▶ [Request] Pick out every line holding the string "scene" and copy it.

▶ [Recorded data]
** BEGIN **

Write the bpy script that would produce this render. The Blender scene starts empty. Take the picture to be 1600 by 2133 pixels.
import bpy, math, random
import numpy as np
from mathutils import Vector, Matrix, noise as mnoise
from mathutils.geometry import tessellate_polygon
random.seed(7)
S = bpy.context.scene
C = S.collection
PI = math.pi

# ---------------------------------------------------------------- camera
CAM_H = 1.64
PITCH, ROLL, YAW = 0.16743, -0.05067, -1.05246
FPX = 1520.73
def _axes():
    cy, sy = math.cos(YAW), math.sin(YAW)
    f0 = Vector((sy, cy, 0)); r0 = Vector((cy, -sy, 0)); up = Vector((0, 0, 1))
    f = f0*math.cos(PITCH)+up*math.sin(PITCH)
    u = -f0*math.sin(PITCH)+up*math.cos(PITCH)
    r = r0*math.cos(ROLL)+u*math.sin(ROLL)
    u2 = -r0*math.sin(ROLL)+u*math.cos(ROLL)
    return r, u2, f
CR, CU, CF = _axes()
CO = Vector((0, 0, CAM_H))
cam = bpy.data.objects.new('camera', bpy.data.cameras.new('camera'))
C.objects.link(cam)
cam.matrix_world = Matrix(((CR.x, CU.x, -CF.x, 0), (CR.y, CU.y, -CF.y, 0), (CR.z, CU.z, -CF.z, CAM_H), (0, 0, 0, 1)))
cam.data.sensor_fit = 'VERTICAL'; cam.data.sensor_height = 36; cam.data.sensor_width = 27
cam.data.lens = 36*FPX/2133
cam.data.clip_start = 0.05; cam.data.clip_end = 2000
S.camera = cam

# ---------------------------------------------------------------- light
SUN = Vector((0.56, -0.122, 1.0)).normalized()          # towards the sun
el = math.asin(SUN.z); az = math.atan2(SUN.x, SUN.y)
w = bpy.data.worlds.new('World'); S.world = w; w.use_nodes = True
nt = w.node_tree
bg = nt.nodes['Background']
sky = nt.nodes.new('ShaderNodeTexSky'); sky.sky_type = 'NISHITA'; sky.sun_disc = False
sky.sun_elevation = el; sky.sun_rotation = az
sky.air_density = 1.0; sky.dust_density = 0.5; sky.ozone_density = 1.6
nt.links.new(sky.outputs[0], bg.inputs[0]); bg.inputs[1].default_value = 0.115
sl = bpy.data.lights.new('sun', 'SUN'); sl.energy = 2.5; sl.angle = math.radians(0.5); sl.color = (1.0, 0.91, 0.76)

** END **

▶ [Expected answer]
Write the bpy script that would produce this render. The Blender scene starts empty. Take the picture to be 1600 by 2133 pixels.
S = bpy.context.scene